«L’Etat n’a pas à légiférer sur un vêtement»
Un comité interpartis s’est formé pour mener campagne contre l’initiative pour l’interdiction de la burqa. Entretien avec son président, Andrea Caroni
Les Suisses se prononceront sur une interdiction de la burqa: l’initiative populaire du Comité d’Egerkingen, qui vise à interdire de se dissimuler le visage dans l’espace public, a abouti. Une contre-offensive se prépare. Andrea Caroni, conseiller aux Etats PLR d’Appenzell Rhodes-Extérieures, a rassemblé un comité de sept membres tous partis confondus, parmi lesquels l’UDC Claudio Zanetti (ZH), le conseiller aux Etats socialiste Hans Stöckli (BE) ou la conseillère nationale PDC Barbara Schmid-Federer (ZH).
Pourquoi vous opposer à cette initiative? Par conviction libérale: l’Etat n’a pas à légiférer sur les vêtements des citoyens. De plus, cette loi ne réglerait pas les problèmes qu’elle prétend combattre, elle ne ferait que générer de la bureaucratie et limiter la liberté et la sphère privée des individus. Les initiants jouent le jeu des extrémistes: comme eux, ils cherchent à créer des tensions en agitant des symboles.
L’Etat ne doit-il pas donner un signal clair contre une pratique liberticide? La loi interdit déjà toute contrainte. Soudain, des cercles conservateurs, qui ne se préoccupent d’ordinaire jamais d’égalité entre les sexes, prétendent se battre pour la liberté d’une poignée de touristes féminines des pays du Golfe. C’est révélateur de l’hypocrisie des initiants: cette campagne est un prétexte.

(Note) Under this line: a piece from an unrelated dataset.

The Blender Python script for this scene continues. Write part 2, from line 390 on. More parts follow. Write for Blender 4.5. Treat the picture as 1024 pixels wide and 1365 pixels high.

Comment éviter que des personnes ne vivent dans une société parallèle? Il existe déjà des solutions. Dans la nouvelle loi sur les étrangers, l’intégration est une condition pour obtenir un permis de séjour ou même une naturalisation en Suisse. Une femme portant une burqa aura des difficultés à démontrer son intégration.
Que faites-vous de la sécurité? Cet argument pèche par manque de preuve. On n’a jamais vu en Europe un attentat commis par une femme en burqa. Tout citoyen devrait pouvoir se promener en ville sans forcément être identifié par tout le monde. C’est différent dans une foule, comme lors d’une manifestation, mais là aussi, les lois nécessaires existent déjà.
Les sondages montrent que les Suisses sont plutôt favorables à une interdiction de la burqa. Votre combat est-il perdu d’avance? Je ne crois pas. Le Tessin a dit oui à une interdiction de la burqa, mais Glaris, un canton plutôt conservateur, a dit non. C’est un autre argument contre cette initiative: elle nuit au fédéralisme. Laissons les femmes décider, et laissons les cantons décider.